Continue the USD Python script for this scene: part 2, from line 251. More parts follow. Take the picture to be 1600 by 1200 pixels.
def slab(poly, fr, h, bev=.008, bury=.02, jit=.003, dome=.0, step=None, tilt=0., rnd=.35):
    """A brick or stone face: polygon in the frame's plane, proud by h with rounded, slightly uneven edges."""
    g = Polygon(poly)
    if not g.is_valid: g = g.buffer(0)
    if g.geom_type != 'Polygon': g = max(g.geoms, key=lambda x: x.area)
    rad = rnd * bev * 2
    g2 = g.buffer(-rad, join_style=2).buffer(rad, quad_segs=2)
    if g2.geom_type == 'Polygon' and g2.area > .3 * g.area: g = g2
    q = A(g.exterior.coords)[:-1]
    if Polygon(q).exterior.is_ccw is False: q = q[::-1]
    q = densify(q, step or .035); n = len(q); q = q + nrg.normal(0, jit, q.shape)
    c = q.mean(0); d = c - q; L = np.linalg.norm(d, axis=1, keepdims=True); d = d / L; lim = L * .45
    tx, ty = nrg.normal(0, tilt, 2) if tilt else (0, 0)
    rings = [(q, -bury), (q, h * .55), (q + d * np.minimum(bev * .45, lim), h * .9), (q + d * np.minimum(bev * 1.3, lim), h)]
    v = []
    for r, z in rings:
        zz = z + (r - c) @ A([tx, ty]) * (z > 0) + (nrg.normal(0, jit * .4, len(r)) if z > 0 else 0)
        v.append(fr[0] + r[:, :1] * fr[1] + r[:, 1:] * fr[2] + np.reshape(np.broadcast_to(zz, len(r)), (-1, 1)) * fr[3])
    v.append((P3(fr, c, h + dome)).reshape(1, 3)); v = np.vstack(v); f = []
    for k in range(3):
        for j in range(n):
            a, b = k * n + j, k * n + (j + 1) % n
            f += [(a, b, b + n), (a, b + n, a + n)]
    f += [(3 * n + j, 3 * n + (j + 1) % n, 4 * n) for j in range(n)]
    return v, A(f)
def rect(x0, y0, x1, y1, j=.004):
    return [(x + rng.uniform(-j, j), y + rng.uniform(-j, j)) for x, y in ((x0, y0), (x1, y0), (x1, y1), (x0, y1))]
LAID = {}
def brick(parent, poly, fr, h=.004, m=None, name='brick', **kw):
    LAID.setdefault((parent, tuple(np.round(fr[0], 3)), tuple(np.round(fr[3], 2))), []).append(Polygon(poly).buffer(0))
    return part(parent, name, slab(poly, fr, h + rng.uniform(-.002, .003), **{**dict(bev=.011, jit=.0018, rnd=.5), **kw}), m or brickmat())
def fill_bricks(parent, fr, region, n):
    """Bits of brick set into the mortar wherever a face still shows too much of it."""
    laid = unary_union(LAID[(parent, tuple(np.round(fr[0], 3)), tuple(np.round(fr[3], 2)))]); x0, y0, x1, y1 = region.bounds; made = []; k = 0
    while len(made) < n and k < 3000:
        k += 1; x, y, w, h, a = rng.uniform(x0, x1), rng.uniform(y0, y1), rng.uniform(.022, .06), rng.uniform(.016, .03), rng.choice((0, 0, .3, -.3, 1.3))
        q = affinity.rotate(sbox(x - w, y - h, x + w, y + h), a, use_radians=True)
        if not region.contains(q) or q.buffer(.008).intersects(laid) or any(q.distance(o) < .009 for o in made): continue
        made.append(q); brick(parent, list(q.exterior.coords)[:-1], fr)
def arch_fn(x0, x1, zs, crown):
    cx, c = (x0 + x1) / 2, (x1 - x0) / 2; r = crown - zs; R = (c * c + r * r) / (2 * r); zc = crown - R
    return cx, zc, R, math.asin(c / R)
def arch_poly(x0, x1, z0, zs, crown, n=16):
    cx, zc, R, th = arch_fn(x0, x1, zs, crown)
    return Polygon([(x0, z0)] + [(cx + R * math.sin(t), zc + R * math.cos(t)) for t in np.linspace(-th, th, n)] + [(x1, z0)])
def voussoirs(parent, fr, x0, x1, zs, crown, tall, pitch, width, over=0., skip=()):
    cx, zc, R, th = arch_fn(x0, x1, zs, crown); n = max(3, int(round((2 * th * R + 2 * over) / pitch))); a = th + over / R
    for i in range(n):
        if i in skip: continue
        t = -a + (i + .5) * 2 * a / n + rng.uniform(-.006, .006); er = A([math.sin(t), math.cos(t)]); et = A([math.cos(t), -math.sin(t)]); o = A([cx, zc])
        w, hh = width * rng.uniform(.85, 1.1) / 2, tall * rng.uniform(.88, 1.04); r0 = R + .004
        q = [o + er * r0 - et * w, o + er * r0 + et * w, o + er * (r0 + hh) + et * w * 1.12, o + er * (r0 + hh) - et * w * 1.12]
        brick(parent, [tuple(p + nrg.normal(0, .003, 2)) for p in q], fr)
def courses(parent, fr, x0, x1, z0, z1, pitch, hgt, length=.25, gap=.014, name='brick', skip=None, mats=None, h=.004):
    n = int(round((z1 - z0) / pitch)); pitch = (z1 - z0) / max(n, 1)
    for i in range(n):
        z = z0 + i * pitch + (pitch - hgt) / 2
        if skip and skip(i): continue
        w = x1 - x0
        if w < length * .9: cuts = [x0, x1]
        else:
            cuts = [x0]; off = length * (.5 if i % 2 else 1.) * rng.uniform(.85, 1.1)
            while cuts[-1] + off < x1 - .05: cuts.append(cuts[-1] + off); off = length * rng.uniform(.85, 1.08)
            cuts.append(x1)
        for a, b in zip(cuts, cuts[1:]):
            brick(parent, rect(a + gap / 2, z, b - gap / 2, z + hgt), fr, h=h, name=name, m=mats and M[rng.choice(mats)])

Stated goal
Repeat the whole listing exactly, keeping every line intact.

Result for this exercise
Continue the USD Python script for this scene: part 2, from line 251. More parts follow. Take the picture to be 1600 by 1200 pixels.
def slab(poly, fr, h, bev=.008, bury=.02, jit=.003, dome=.0, step=None, tilt=0., rnd=.35):
    """A brick or stone face: polygon in the frame's plane, proud by h with rounded, slightly uneven edges."""
    g = Polygon(poly)
    if not g.is_valid: g = g.buffer(0)
    if g.geom_type != 'Polygon': g = max(g.geoms, key=lambda x: x.area)
    rad = rnd * bev * 2
    g2 = g.buffer(-rad, join_style=2).buffer(rad, quad_segs=2)
    if g2.geom_type == 'Polygon' and g2.area > .3 * g.area: g = g2
    q = A(g.exterior.coords)[:-1]
    if Polygon(q).exterior.is_ccw is False: q = q[::-1]
    q = densify(q, step or .035); n = len(q); q = q + nrg.normal(0, jit, q.shape)
    c = q.mean(0); d = c - q; L = np.linalg.norm(d, axis=1, keepdims=True); d = d / L; lim = L * .45
    tx, ty = nrg.normal(0, tilt, 2) if tilt else (0, 0)
    rings = [(q, -bury), (q, h * .55), (q + d * np.minimum(bev * .45, lim), h * .9), (q + d * np.minimum(bev * 1.3, lim), h)]
    v = []
    for r, z in rings:
        zz = z + (r - c) @ A([tx, ty]) * (z > 0) + (nrg.normal(0, jit * .4, len(r)) if z > 0 else 0)
        v.append(fr[0] + r[:, :1] * fr[1] + r[:, 1:] * fr[2] + np.reshape(np.broadcast_to(zz, len(r)), (-1, 1)) * fr[3])
    v.append((P3(fr, c, h + dome)).reshape(1, 3)); v = np.vstack(v); f = []
    for k in range(3):
        for j in range(n):
            a, b = k * n + j, k * n + (j + 1) % n
            f += [(a, b, b + n), (a, b + n, a + n)]
    f += [(3 * n + j, 3 * n + (j + 1) % n, 4 * n) for j in range(n)]
    return v, A(f)
def rect(x0, y0, x1, y1, j=.004):
    return [(x + rng.uniform(-j, j), y + rng.uniform(-j, j)) for x, y in ((x0, y0), (x1, y0), (x1, y1), (x0, y1))]
LAID = {}
def brick(parent, poly, fr, h=.004, m=None, name='brick', **kw):
    LAID.setdefault((parent, tuple(np.round(fr[0], 3)), tuple(np.round(fr[3], 2))), []).append(Polygon(poly).buffer(0))
    return part(parent, name, slab(poly, fr, h + rng.uniform(-.002, .003), **{**dict(bev=.011, jit=.0018, rnd=.5), **kw}), m or brickmat())
def fill_bricks(parent, fr, region, n):
    """Bits of brick set into the mortar wherever a face still shows too much of it."""
    laid = unary_union(LAID[(parent, tuple(np.round(fr[0], 3)), tuple(np.round(fr[3], 2)))]); x0, y0, x1, y1 = region.bounds; made = []; k = 0
    while len(made) < n and k < 3000:
        k += 1; x, y, w, h, a = rng.uniform(x0, x1), rng.uniform(y0, y1), rng.uniform(.022, .06), rng.uniform(.016, .03), rng.choice((0, 0, .3, -.3, 1.3))
        q = affinity.rotate(sbox(x - w, y - h, x + w, y + h), a, use_radians=True)
        if not region.contains(q) or q.buffer(.008).intersects(laid) or any(q.distance(o) < .009 for o in made): continue
        made.append(q); brick(parent, list(q.exterior.coords)[:-1], fr)
def arch_fn(x0, x1, zs, crown):
    cx, c = (x0 + x1) / 2, (x1 - x0) / 2; r = crown - zs; R = (c * c + r * r) / (2 * r); zc = crown - R
    return cx, zc, R, math.asin(c / R)
def arch_poly(x0, x1, z0, zs, crown, n=16):
    cx, zc, R, th = arch_fn(x0, x1, zs, crown)
    return Polygon([(x0, z0)] + [(cx + R * math.sin(t), zc + R * math.cos(t)) for t in np.linspace(-th, th, n)] + [(x1, z0)])
def voussoirs(parent, fr, x0, x1, zs, crown, tall, pitch, width, over=0., skip=()):
    cx, zc, R, th = arch_fn(x0, x1, zs, crown); n = max(3, int(round((2 * th * R + 2 * over) / pitch))); a = th + over / R
    for i in range(n):
        if i in skip: continue
        t = -a + (i + .5) * 2 * a / n + rng.uniform(-.006, .006); er = A([math.sin(t), math.cos(t)]); et = A([math.cos(t), -math.sin(t)]); o = A([cx, zc])
        w, hh = width * rng.uniform(.85, 1.1) / 2, tall * rng.uniform(.88, 1.04); r0 = R + .004
        q = [o + er * r0 - et * w, o + er * r0 + et * w, o + er * (r0 + hh) + et * w * 1.12, o + er * (r0 + hh) - et * w * 1.12]
        brick(parent, [tuple(p + nrg.normal(0, .003, 2)) for p in q], fr)
def courses(parent, fr, x0, x1, z0, z1, pitch, hgt, length=.25, gap=.014, name='brick', skip=None, mats=None, h=.004):
    n = int(round((z1 - z0) / pitch)); pitch = (z1 - z0) / max(n, 1)
    for i in range(n):
        z = z0 + i * pitch + (pitch - hgt) / 2
        if skip and skip(i): continue
        w = x1 - x0
        if w < length * .9: cuts = [x0, x1]
        else:
            cuts = [x0]; off = length * (.5 if i % 2 else 1.) * rng.uniform(.85, 1.1)
            while cuts[-1] + off < x1 - .05: cuts.append(cuts[-1] + off); off = length * rng.uniform(.85, 1.08)
            cuts.append(x1)
        for a, b in zip(cuts, cuts[1:]):
            brick(parent, rect(a + gap / 2, z, b - gap / 2, z + hgt), fr, h=h, name=name, m=mats and M[rng.choice(mats)])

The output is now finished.